Nagman Goudsmit was diamantzager van beroep en vertrok al op 26 April 1912 van Amsterdam naar Antwerpen om in de diamantindustrie aan de slag te gaan. Hij woonde toen kort in de Regentstraat 25 maar keerde weer terug naar Amsterdam en kwam terecht in de Van Woustraat 216. Pas in September 1921 trok Nagman Goudsmit opnieuw naar Antwerpen waar hij toen woonde in de Tweelingstraat 22, maar in December 1921 bleek hij als diamant kliever geen werk te kunnen vinden; hij leefde van zijn spaargeld, reden waarom hij weer terugkeerde naar Amsterdam, naar zijn ouders in de Hemonystraat 22. In April 1928 probeerde hij het nog een keer, woonde in Antwerpen in de Stanleystraat 24 maar op 29 Juni 1928 kwam hij al weer terug naar Amsterdam.
Nagman’s vrouw Betje Schenkkan was één van de tien kinderen van Levie Schenkkan en Marianne Peper. Haar vader overleed al in 1912 en haar moeder in 1937. Van de tien kinderen stierf Elias al na 3 dagen en Esther na 6 maanden. Beiden zijn op de Joodse Begraafplaats Zeeburg in Amsterdam begraven. Al haar andere broers en zusters, t.w. Marianne, Naatje, Heintje, Isaac, Schoontje, Eliazer en Gerrit en zij zelf, zijn tijdens de Sjoa vermoord.
Betje Schenkkan vertrok met haar moeder Marianne Peper op 5 Juli 1933 naar Zandvoort maar beiden keerden op 1 November 1934 terug in Amsterdam en toen woonden in de Hunzestraat 75. Na nog enkele verhuizingen, verhuisde Betje na het overlijden van haar moeder op 27 December 1937, per 17 Augustus 1938 naar de Schipbeekstraat 7 I in Amsterdam-Zuid.
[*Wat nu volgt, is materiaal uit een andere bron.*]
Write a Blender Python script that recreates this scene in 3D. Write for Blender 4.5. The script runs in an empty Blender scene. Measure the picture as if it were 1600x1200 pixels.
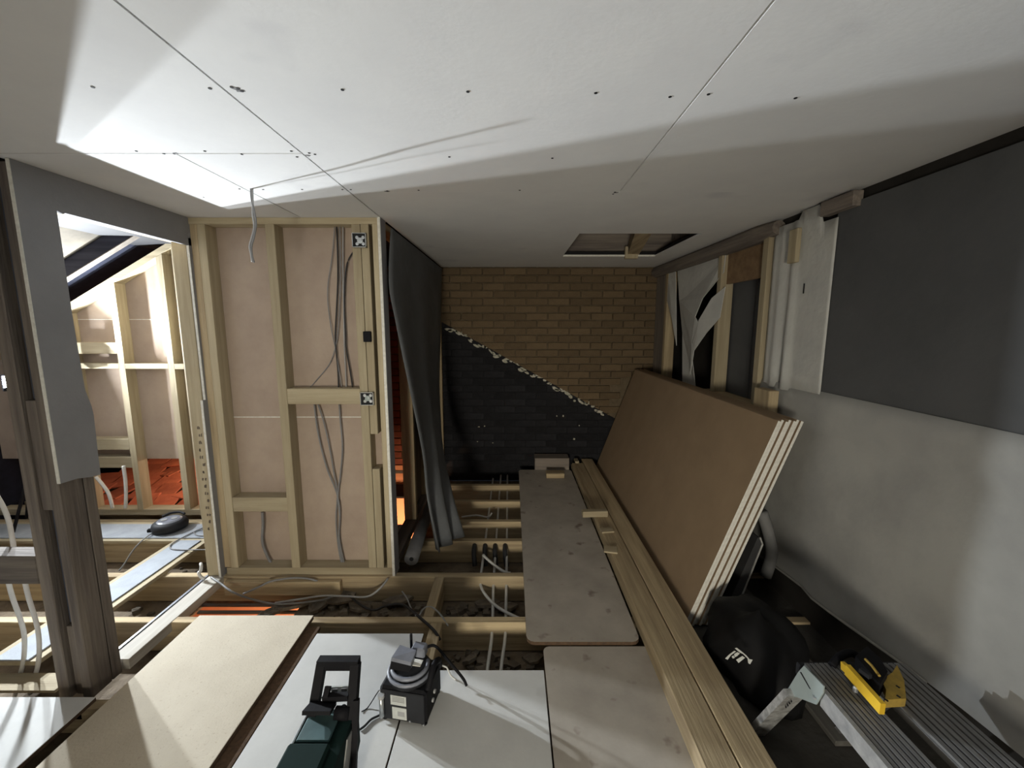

Nagman Goudsmit woonde in die tijd ook al in de Schipbeekstaat 7 – hij werd vandaar afgevoerd naar Westerbork, samen met zijn vrouw Betje op 29 Maart 1943 en belande in barak 60. Op 6 April werden beiden op transport gesteld naar Sobibor waar zij bij aankomst op 9 April 1943 onmiddellijk werden vermoord.
Bronnen o.a. Stadsarchief Amsterdam, gezinskaart en van Jacob Goudsmit en Levie Schenkkan, archiefkaarten Nagman Goudsmit en Betje Schenkkan, het Antwerps Vreemdelingen Dossier 144698, images 506-520 en het archief van de Joodse Raad, registratiekaart van Nagman Goudsmit.